Unlike the preceding year's choppy, undernourished Fourth Sym., the Columbia Symphony sounds full here and is recorded in wide-spaced sonics. (I don't know if Columbia used microphone tricks to boost the string sound.) Walter's handling of the moving line is spellbinding, even though he eschews dramatic contrasts of loud and soft. Most of the Adagio, for example, proceeds at mezzo forte. Even so, Walter was a master at melody, and the Seventh is Bruckner's most melodic work. Tempos are not extreme: at 64 min. Walter is four min. faster than Karajan (EMI), four min. slower than Harnoncourt (Teldec). The flowing Adagio is especially well judged.

For anyone collecting late Walter recordings, this Seventh stands at the pinnacle.

Anton Bruckner Symphony 7-Bruno Walter5
In Bruno Walters' "Indian Summer" with the Columbia Symphony Orchestra, I am so very thankfull that the great conductor recorded Anton Bruckners' magnificent, stirring Seventh Symphony. Bruckners' Seventh could rightly be called "The Symphony of Nature", as to my mind, it recalls the beauty of walking through a forest, or climbing a scenic mountain on a bright summers day. It is no wonder that Walter captures this like no other conductor, as he felt most strongly that a good conductor needs to be one who is in tune with nature and can well appreciate her beauty.
Conductor and work are at one in this Bruckner Seven, demonstrating a mastery of detail co-existing with a thick, dense texture which adheres to the composers' intentions. The crisp, stereo sound is a delight, and satisfies both intellect and spirit in the great way Bruno Walters' Bruckner can. This Seventh is much more to the point than many I have heard, and is wrongly underrated and overlooked by many a Brucknerian. Conductors like Bohm, Klemperer and Jochum could well have learned a great deal had they been influenced by this superior effort. I highly recommend this recording to someone wanting to understand Bruckner-it is accessible without sacrificing depth and complexity.

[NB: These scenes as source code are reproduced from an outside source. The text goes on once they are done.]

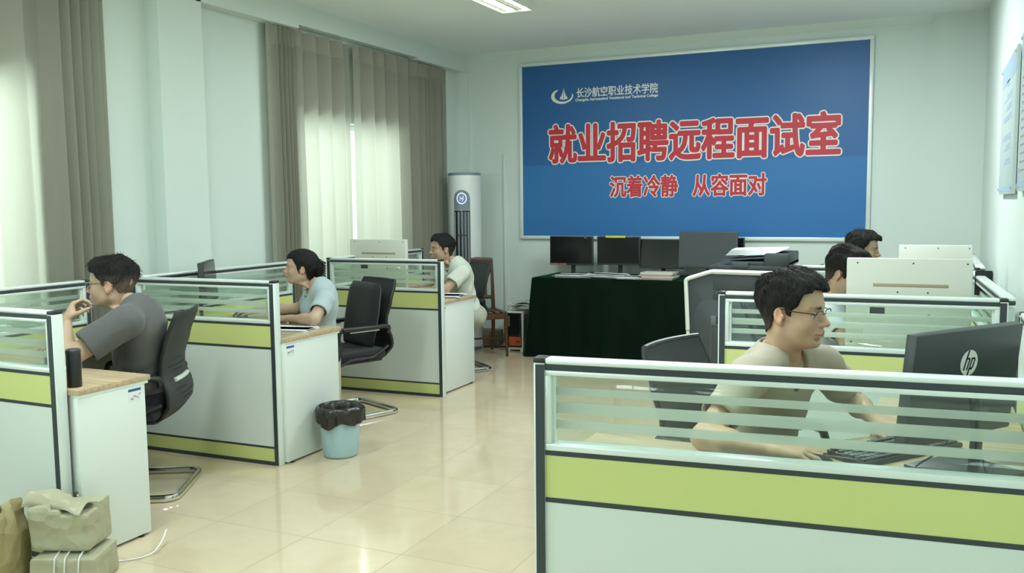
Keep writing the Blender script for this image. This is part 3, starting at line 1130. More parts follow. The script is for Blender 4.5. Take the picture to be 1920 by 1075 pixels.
S1, S2 = '\u6c89\u7740\u51b7\u9759', '\u4ece\u5bb9\u9762\u5bf9'
COL = '\u957f\u6c99\u822a\u7a7a\u804c\u4e1a\u6280\u672f\u5b66\u9662'
for (s, x0, x1, z0, z1, nm) in ((HEAD, .345, 3.225, .800, 1.190, 'headline'), (S1, 1.015, 1.715, .437, .647, 'motto'), (S2, 1.870, 2.572, .437, .645, 'motto')):
    big = nm == 'headline'
    fit_line(nm, s, x0, x1, z0, z1, MT['red'], .0120 if big else .0062, y=-.0245)
    fit_line(nm + '_outline', s, x0, x1, z0, z1, MT['sign_white'], .0245 if big else .0145, y=-.0232)
fit_line('college_lettering', COL, .650, 1.510, 1.462, 1.560, MT['sign_white'], .0016, y=-.0232)
fit_line('english_lettering', 'Changsha Aeronautical Vocational and Technical College', .638, 1.512, 1.418, 1.452, MT['sign_white'], .0012, y=-.0232)
# emblem: open ring sweeping round a pair of tail fins
b = B()
cx_, cz_ = .495, 1.490
def ringp(a, r): return (cx_ + r * 1.12 * math.cos(a), cz_ + r * .72 * math.sin(a))
P = []
for k in range(41):
    a = math.radians(118 + (372 - 118) * k / 40)
    th = .004 + .014 * math.sin(PI * min(1, k / 40) ** .7) 
    P.append([Vector((*(lambda q: (q[0], -.0232, q[1]))(ringp(a, .098 + th)),)), Vector((*(lambda q: (q[0], -.0232, q[1]))(ringp(a, .098 - th)),))])
grid(b, P)
for s in (-1, 1):
    pl = [(s * .003, .078), (s * .010, .035), (s * .028, -.008), (s * .042, -.022), (s * .042, -.040), (s * .020, -.036), (s * .012, -.046), (s * .003, -.046)]
    vs_ = [b.verts.new((cx_ + p[0] + .012, -.0232, cz_ + p[1] + .004)) for p in pl]
    b.faces.new(vs_ if s > 0 else vs_[::-1])
obj('emblem', b, MT['sign_white'], BN, smooth=0)

# conduit on the back wall
b = B(); box(b, -4.205, -4.175, YB - .018, YB, .13, 2.05, bev=.006)
tag(obj('cable_conduit', b, MT['wall']), 'thin white cable conduit running up the back wall left of the blue board', 'conduit')
r = thing('wall_socket', 'white wall socket low on the back wall beside the wooden chair', 'socket', (-4.17, YB, .40))
b = B(); box(b, -.043, .043, -.012, 0, -.043, .043, bev=.004); obj('plate', b, MT['offwhite'], r)
b = B()
for u in (-.012, .012): box(b, u - .003, u + .003, -.0126, -.011, -.012, .008)
obj('hole', b, MT['ink'], r)

# standing air conditioner
r = thing('air_conditioner', 'tall white cylindrical air conditioner standing in the back left corner', 'air conditioner', (-4.415, 8.32, 0), math.atan2(-.95, .30))
b = B()
R0 = .172
lathe(b, [(R0 * .97, .03), (R0, .05), (R0, 1.80), (R0 * .985, 1.815)], 0, 0, 56, caps=(True, True))
obj('body', b, MT['acwhite'], r, smooth=40)
b = B(); lathe(b, [(R0 * .99, 1.815), (R0 * 1.0, 1.82), (R0 * .985, 1.838), (R0 * .9, 1.842)], 0, 0, 56); obj('top_cap', b, MT['acgrey'], r)
b = B(); lathe(b, [(R0 * 1.05, 0), (R0 * 1.05, .025), (R0 * .97, .032)], 0, 0, 56); obj('base', b, MT['acgrey'], r)
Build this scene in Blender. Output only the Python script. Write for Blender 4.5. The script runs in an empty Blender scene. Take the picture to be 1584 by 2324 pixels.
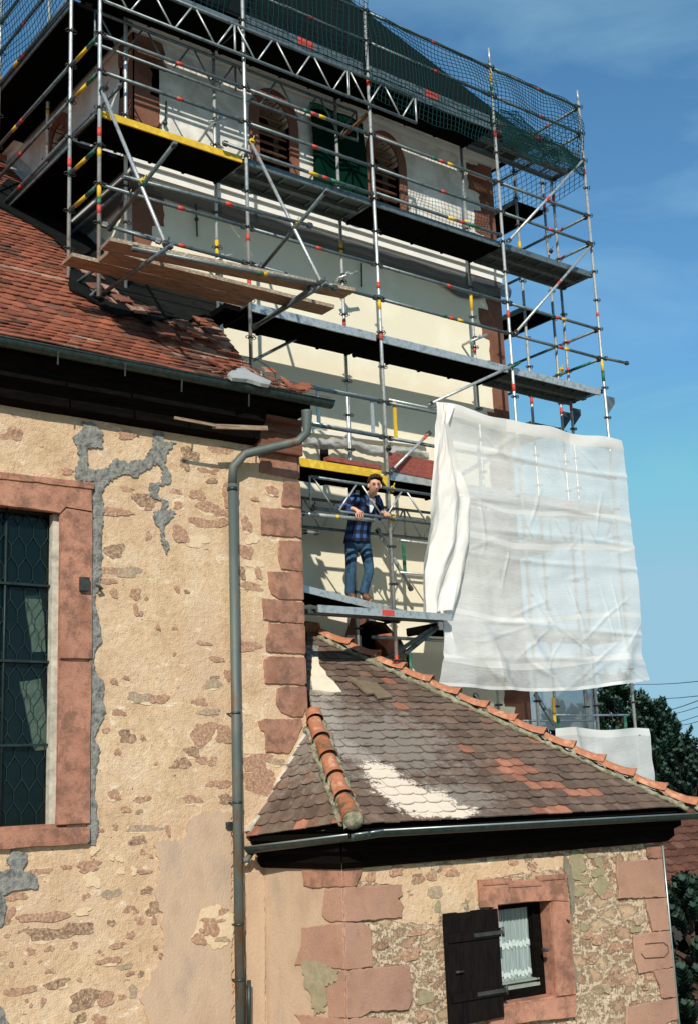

To many, this performance will be a disappointment.3
In 1947 Bruno Walter wrote, "As long as I can lift a baton I shall continue to conduct the work of Mahler and Bruckner. I consider it to be one of my life's tasks to uncover the sources of exultation flowing from their music".

Well, here is the great conductor, a year or so before he was no longer able to lift a baton, uncovering the sources of exultation flowing from Bruckner's E Major Symphony. Music lovers will be familiar with the miracles of performance, recording and remastering that derive from Bruno Walter's retirement years in California. To many, this Bruckner recording will therefore be a disappointment. Where there ought to be tension, there is listlessness. Where there should be fervour, there is passivity. Listen to the entry of the strings, for example, half a minute into the Adagio movement. What can seem so emotion charged and heart wrenching when other conductors are in charge, especially in live performance, passes here almost for nothing.

I have collected almost every performance Bruno Walter prepared for recording, but I suggest that music lovers who want a strongly recommended Bruckner Seventh look elsewhere.